LAUSR

In the latest High Efficiency Video Coding (HEVC) development, i.e., HEVC screen content coding extensions (HEVC-SCC), a hash-based inter-motion search/block matching scheme is adopted in the reference test model, which brings significant coding gains to code screen content. However, the hash table generation itself may take up to half the encoding time and is thus too complex for practical usage. In this paper, we propose a hierarchical hash design and the corresponding block matching scheme to significantly reduce the complexity of hash-based block matching. The hierarchical structure in the proposed scheme allows large block calculation to use the results of small blocks. Thus, we avoid redundant computation among blocks with different sizes, which greatly reduces complexity without compromising coding efficiency.

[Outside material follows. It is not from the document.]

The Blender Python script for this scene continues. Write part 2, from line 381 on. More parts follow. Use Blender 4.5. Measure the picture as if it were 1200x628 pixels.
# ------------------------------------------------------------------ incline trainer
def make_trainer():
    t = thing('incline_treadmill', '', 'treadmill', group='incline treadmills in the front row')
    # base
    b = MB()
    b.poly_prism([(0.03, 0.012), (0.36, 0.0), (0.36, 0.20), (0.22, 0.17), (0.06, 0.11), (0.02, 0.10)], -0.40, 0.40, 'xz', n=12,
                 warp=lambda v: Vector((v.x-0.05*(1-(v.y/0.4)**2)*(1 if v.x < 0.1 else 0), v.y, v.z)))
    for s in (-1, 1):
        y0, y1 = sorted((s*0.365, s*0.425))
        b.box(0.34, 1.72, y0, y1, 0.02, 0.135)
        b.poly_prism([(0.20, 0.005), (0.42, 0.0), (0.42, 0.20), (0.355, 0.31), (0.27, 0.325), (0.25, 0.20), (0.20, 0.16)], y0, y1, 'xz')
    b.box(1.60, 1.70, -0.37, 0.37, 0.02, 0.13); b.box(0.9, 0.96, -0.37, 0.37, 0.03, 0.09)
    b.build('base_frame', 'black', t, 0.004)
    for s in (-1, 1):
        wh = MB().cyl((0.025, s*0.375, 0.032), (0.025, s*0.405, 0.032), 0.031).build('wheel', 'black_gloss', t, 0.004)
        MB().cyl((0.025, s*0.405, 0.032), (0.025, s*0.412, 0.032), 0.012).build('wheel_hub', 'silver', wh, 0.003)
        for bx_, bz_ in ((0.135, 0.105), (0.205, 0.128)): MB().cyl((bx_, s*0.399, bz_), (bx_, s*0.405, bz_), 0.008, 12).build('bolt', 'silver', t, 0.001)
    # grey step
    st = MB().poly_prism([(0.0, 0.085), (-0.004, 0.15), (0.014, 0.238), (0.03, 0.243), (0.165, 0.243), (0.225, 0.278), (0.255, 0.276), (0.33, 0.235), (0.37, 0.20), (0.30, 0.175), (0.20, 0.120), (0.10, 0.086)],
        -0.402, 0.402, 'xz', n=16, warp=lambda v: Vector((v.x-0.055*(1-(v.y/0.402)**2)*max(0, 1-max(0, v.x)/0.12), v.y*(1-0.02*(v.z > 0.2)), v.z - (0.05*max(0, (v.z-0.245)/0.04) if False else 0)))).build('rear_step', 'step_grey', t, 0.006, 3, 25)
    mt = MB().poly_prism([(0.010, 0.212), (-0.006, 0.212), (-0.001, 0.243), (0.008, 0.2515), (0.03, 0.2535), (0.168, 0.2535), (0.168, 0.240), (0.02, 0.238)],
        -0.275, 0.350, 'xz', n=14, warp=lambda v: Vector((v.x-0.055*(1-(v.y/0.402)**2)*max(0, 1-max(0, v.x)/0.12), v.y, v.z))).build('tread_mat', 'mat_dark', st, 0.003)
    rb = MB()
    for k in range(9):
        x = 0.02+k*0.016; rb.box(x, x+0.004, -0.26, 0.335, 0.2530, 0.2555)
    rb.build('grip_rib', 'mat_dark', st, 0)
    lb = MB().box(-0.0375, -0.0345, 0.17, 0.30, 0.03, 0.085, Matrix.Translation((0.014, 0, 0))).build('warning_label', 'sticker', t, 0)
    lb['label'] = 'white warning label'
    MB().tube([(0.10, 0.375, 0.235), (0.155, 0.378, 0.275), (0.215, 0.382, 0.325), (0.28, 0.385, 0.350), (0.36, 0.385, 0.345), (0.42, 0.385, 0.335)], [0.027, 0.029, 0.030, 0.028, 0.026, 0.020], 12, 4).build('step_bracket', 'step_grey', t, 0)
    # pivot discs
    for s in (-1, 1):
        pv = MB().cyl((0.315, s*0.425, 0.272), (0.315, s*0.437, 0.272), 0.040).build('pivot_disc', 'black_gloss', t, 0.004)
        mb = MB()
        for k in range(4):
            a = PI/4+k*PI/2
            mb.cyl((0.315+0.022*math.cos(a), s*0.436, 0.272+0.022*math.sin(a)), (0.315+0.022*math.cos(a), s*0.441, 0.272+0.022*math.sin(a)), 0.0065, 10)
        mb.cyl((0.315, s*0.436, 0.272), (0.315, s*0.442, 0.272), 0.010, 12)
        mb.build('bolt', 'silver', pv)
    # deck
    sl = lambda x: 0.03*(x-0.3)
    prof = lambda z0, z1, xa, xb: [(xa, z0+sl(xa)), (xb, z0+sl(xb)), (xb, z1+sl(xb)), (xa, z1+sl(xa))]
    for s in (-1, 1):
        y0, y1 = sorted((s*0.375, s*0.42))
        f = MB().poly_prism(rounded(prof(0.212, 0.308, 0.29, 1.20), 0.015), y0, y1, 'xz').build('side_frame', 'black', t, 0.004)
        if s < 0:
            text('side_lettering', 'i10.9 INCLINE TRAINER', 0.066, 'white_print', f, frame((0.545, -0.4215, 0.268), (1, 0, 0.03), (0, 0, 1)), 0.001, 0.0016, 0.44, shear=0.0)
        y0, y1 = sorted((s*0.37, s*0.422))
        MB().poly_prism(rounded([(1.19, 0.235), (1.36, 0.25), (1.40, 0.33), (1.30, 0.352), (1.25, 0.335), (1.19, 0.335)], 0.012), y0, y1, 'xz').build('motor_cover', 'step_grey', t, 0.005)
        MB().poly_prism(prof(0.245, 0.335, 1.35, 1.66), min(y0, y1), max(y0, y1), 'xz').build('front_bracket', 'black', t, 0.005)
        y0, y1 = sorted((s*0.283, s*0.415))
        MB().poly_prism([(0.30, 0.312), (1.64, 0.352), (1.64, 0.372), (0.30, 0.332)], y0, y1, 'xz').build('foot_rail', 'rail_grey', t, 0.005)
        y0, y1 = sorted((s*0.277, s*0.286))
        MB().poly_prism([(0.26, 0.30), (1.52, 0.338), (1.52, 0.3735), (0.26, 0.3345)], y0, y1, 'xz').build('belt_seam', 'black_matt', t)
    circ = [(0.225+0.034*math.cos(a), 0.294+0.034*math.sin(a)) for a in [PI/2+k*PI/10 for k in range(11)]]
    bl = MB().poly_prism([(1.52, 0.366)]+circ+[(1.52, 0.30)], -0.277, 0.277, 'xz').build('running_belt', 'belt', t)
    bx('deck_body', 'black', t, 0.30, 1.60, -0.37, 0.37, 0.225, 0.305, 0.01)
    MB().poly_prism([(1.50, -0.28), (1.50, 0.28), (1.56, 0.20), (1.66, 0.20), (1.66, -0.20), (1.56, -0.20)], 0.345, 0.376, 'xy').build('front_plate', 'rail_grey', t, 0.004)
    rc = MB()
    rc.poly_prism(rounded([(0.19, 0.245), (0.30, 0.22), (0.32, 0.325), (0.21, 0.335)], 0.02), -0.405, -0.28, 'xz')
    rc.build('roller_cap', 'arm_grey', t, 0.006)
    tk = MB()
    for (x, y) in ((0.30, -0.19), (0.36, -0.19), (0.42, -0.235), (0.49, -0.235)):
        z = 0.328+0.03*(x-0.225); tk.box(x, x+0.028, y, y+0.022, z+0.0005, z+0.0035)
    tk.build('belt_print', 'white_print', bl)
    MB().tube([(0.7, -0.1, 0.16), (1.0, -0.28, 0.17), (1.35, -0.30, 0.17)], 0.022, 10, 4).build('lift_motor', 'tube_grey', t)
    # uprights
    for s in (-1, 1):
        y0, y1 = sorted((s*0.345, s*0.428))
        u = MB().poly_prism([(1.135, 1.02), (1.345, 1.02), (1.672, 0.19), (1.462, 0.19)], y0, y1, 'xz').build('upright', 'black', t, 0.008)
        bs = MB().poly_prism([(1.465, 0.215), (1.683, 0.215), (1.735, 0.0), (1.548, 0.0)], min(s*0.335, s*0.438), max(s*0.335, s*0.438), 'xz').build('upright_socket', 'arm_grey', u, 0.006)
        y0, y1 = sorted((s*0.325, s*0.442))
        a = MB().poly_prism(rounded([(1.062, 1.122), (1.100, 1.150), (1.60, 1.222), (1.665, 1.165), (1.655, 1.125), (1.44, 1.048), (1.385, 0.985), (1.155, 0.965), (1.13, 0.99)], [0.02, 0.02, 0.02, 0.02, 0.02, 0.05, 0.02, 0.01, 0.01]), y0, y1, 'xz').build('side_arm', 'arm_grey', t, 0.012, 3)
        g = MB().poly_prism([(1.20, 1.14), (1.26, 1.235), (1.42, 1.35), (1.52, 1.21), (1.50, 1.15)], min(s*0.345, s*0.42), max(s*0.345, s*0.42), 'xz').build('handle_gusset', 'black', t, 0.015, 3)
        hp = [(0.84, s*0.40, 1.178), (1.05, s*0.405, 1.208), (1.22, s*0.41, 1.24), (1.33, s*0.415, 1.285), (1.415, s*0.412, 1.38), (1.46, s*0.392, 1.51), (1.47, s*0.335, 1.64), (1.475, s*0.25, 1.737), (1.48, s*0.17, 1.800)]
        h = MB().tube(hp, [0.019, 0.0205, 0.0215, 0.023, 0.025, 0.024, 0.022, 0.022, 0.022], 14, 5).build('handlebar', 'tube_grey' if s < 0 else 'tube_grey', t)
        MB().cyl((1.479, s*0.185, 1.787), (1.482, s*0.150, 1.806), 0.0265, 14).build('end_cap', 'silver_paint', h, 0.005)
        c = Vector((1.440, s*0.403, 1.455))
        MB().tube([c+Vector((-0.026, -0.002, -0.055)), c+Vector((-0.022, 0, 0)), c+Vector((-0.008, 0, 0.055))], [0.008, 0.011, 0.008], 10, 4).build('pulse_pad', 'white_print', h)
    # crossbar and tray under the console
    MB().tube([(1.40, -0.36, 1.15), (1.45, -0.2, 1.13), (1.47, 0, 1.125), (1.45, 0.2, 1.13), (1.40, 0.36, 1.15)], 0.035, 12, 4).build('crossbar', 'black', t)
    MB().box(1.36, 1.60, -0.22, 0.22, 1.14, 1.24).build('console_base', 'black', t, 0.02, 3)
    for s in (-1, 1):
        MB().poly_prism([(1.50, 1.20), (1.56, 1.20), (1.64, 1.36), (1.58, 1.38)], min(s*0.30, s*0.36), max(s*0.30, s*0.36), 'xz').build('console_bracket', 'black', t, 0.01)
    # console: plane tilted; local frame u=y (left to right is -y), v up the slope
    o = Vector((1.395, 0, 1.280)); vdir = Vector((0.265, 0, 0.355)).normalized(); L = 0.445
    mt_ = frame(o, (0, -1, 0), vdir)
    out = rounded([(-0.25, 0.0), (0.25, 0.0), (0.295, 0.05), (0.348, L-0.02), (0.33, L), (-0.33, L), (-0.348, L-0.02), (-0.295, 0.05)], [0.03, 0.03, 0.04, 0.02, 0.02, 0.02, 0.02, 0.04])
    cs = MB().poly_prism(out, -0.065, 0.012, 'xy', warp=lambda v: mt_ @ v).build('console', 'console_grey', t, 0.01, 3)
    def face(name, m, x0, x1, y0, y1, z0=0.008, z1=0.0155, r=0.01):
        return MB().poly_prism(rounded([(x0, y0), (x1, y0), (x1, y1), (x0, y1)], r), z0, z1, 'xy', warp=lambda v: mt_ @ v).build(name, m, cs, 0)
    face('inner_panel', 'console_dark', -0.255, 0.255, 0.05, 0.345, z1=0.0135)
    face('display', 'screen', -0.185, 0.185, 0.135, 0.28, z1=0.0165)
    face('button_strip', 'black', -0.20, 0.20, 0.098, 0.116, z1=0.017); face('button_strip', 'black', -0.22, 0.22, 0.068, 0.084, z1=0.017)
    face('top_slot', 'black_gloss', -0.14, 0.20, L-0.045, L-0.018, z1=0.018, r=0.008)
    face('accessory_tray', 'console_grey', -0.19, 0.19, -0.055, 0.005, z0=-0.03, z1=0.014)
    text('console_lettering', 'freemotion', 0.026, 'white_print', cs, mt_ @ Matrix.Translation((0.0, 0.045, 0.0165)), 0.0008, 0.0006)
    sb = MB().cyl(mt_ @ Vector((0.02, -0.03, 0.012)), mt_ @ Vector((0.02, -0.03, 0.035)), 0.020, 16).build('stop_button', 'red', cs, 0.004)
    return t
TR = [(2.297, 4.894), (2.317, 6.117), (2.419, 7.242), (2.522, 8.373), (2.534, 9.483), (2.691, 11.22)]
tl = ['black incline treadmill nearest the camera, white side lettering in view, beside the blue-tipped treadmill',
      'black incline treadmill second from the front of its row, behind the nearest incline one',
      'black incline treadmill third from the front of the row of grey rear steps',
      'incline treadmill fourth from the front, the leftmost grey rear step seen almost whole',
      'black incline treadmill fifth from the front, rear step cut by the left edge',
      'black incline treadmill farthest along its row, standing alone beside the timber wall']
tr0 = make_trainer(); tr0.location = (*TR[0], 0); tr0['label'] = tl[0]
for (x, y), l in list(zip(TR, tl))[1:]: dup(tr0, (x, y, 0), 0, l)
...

The experimental results show that compared with the hash-based block matching scheme in the HEVC-SCC test model (SCM)-6.0, the proposed scheme reduces about 77% of hash processing time, which leads to 12% and 16% encoding time savings in random access (RA) and low-delay B coding structures. The proposed scheme has been adopted into the latest SCM. A parallel implementation of the proposed hash table generation on graphics processing unit (GPU) is also presented to show the high parallelism of the proposed scheme, which achieves more than 30 frames/s for 1080p sequences and 60 frames/s for 720p sequences. With the fast hash-based block matching integrated into x265 and the hash table generated on GPU, the encoder can achieve 11.8% and 14.0% coding gains on average for RA and low-delay P coding structures, respectively, for real-time encoding.